> _Directions for this task_
Can the data below be echoed back word for word?
* * * * * * * * *
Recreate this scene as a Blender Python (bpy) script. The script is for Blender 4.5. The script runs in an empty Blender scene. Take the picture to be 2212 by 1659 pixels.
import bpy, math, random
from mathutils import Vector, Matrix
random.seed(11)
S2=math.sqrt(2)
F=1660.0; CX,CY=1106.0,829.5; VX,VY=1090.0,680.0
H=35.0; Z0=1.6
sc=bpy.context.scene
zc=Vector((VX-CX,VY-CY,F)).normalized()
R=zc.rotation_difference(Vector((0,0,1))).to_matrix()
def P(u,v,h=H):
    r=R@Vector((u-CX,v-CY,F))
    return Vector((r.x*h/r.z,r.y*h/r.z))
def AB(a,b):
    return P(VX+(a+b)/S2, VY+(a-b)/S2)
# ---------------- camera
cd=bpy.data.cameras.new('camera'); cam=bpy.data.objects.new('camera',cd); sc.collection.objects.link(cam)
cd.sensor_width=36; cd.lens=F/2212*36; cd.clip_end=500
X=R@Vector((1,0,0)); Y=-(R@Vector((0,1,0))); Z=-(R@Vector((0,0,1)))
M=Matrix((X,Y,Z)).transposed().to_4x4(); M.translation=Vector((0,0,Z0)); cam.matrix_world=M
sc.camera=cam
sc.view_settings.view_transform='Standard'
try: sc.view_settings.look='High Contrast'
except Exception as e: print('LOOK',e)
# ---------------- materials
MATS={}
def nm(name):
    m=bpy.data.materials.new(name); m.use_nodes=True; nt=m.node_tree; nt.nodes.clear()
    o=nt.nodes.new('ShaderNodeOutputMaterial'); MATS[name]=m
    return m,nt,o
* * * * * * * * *
> _Response_
Recreate this scene as a Blender Python (bpy) script. The script is for Blender 4.5. The script runs in an empty Blender scene. Take the picture to be 2212 by 1659 pixels.
import bpy, math, random
from mathutils import Vector, Matrix
random.seed(11)
S2=math.sqrt(2)
F=1660.0; CX,CY=1106.0,829.5; VX,VY=1090.0,680.0
H=35.0; Z0=1.6
sc=bpy.context.scene
zc=Vector((VX-CX,VY-CY,F)).normalized()
R=zc.rotation_difference(Vector((0,0,1))).to_matrix()
def P(u,v,h=H):
    r=R@Vector((u-CX,v-CY,F))
    return Vector((r.x*h/r.z,r.y*h/r.z))
def AB(a,b):
    return P(VX+(a+b)/S2, VY+(a-b)/S2)
# ---------------- camera
cd=bpy.data.cameras.new('camera'); cam=bpy.data.objects.new('camera',cd); sc.collection.objects.link(cam)
cd.sensor_width=36; cd.lens=F/2212*36; cd.clip_end=500
X=R@Vector((1,0,0)); Y=-(R@Vector((0,1,0))); Z=-(R@Vector((0,0,1)))
M=Matrix((X,Y,Z)).transposed().to_4x4(); M.translation=Vector((0,0,Z0)); cam.matrix_world=M
sc.camera=cam
sc.view_settings.view_transform='Standard'
try: sc.view_settings.look='High Contrast'
except Exception as e: print('LOOK',e)
# ---------------- materials
MATS={}
def nm(name):
    m=bpy.data.materials.new(name); m.use_nodes=True; nt=m.node_tree; nt.nodes.clear()
    o=nt.nodes.new('ShaderNodeOutputMaterial'); MATS[name]=m
    return m,nt,o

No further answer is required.